An only child, Chris grew up in more expansive quarters—his parents' home in Stamford, Conn. He was not untouched by the turmoil of the late 1960s and early 1970s. He wore long hair, dropped acid ("teenybopper stuff") and once appeared on 60 Minutes while high on LSD: He wandered into the room where his dad was being interviewed by Mike Wallace. Chris, who says he's now "a right-wing nut," dedicated his story to John Lennon, but only because he'd read that the Beatle's father had been a seaman. Says Buckley: "Maybe John's son will read my book and understand a bit about the world his grandfather came from."

At Yale, where Chris finally enrolled in 1971, he wrote for school publications and emerged cum laude with a B.A. in English. He then went to work for Esquire and soon became managing editor, but not, he insists, because of his lineage. "I could see hiring someone's son and putting him in some harmless job," Chris says, "but then why would you make him ME?" By the time he sailed on the Columbianna, which carried cars, whiskey and military equipment, "It wasn't a case of Little Lord Fauntleroy goes to sea," he says. "I knew what I was dealing with. I didn't arrive with white buck shoes." It didn't hurt that he had some mementos from his other trip: a tattoo on his hand that said, "F—-Off," and one on his arm of a clipper ship.

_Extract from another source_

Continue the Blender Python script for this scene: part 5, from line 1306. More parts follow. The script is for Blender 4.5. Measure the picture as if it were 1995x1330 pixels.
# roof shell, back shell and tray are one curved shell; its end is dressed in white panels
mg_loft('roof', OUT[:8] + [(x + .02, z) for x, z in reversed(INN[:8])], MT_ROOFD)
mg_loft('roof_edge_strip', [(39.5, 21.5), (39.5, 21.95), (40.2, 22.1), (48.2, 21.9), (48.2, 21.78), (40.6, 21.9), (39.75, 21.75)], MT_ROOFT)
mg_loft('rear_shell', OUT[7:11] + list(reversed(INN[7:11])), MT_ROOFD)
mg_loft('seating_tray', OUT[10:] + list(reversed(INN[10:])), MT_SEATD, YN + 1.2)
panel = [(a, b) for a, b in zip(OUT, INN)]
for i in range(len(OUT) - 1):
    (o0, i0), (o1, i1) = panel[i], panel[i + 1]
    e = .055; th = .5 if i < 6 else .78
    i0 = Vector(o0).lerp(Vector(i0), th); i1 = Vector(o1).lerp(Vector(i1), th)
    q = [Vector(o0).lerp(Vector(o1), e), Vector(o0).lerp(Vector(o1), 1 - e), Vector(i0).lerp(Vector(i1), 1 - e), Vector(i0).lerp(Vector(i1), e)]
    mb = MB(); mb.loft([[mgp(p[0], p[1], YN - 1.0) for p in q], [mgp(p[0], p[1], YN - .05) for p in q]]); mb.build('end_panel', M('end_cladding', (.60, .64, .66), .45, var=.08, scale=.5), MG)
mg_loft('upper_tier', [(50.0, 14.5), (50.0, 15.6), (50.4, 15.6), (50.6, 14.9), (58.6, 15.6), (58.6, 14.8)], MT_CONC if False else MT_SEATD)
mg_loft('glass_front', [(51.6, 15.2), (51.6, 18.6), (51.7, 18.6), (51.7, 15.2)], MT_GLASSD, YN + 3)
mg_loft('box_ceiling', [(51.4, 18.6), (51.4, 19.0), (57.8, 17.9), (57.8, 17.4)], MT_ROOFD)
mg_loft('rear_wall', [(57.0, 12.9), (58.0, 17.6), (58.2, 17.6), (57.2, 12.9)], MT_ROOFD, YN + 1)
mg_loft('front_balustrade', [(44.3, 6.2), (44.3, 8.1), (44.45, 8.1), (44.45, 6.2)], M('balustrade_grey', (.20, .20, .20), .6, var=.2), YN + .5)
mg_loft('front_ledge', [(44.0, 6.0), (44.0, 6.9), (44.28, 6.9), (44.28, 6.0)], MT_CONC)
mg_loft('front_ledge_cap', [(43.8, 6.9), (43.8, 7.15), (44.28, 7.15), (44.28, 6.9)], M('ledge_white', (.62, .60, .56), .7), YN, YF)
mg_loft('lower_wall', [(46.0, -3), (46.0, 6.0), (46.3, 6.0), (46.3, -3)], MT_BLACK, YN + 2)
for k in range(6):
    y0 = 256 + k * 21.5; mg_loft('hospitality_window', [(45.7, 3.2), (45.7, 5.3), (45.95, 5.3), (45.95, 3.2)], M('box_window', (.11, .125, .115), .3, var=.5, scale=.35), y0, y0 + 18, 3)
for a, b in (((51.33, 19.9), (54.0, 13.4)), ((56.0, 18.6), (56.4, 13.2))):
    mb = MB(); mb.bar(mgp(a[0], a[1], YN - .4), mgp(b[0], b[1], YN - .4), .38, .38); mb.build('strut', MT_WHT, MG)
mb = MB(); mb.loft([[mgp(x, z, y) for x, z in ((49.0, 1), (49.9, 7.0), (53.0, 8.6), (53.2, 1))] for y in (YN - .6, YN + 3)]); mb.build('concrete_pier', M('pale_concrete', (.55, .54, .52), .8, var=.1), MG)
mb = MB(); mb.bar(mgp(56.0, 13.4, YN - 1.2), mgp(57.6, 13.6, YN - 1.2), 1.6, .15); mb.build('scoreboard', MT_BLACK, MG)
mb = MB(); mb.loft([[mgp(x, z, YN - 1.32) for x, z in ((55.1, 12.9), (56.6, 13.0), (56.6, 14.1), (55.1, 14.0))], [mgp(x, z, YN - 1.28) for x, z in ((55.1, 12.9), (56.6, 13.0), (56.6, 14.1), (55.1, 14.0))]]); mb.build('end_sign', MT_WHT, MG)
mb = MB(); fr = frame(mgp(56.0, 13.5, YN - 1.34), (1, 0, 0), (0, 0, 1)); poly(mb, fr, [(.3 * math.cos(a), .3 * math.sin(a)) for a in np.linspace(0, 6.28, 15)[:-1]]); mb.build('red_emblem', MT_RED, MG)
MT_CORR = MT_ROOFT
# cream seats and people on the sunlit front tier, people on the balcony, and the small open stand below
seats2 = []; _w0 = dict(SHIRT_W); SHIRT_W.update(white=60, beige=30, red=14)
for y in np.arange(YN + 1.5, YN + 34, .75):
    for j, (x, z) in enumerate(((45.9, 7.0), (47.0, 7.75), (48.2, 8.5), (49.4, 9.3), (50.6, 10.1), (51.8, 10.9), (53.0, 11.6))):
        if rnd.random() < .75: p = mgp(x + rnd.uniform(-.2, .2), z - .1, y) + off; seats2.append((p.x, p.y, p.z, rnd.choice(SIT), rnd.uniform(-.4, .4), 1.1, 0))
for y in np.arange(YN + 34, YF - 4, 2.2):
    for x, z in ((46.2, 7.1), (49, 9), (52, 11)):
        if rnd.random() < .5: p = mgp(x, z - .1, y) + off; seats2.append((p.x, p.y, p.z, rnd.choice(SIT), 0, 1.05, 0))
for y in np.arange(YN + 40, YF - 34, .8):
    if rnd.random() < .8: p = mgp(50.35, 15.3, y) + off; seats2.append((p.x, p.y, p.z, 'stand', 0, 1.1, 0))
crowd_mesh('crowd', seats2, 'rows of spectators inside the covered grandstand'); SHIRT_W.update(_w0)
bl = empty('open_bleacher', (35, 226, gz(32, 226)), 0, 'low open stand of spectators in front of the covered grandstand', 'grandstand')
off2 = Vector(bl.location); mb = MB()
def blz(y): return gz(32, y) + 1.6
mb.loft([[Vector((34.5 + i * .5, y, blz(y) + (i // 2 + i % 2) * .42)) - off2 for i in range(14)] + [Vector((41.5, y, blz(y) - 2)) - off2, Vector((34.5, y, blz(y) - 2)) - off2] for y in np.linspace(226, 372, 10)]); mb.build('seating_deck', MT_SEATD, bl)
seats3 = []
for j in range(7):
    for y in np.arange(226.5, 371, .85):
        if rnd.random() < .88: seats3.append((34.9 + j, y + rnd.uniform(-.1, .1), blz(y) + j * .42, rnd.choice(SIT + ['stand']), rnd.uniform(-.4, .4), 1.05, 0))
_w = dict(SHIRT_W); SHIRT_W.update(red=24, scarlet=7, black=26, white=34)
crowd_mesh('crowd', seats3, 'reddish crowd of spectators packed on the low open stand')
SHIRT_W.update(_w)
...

Last summer, with the book finished, Chris returned to Esquire, but was then asked to be a $42,000-a-year speechwriter for Vice-President George Bush. Unlike his uncle, James Buckley, an ex-Senator who is now an Under Secretary of State, Chris isn't drawn to politics: "Writing's all I know. Frankly, I've never been able to do anything else." Oh, yes, about those tattoos. Chris still has the one on his arm, but the one on his hand was removed two years ago, after he interviewed Spain's King Carlos for Esquire. "He kept looking at it," says Chris, "and I could see we might have a maladroit diplomatic incident." Maladroit? Chris had better watch out. If he keeps talking like that, he may end up on Firing Line.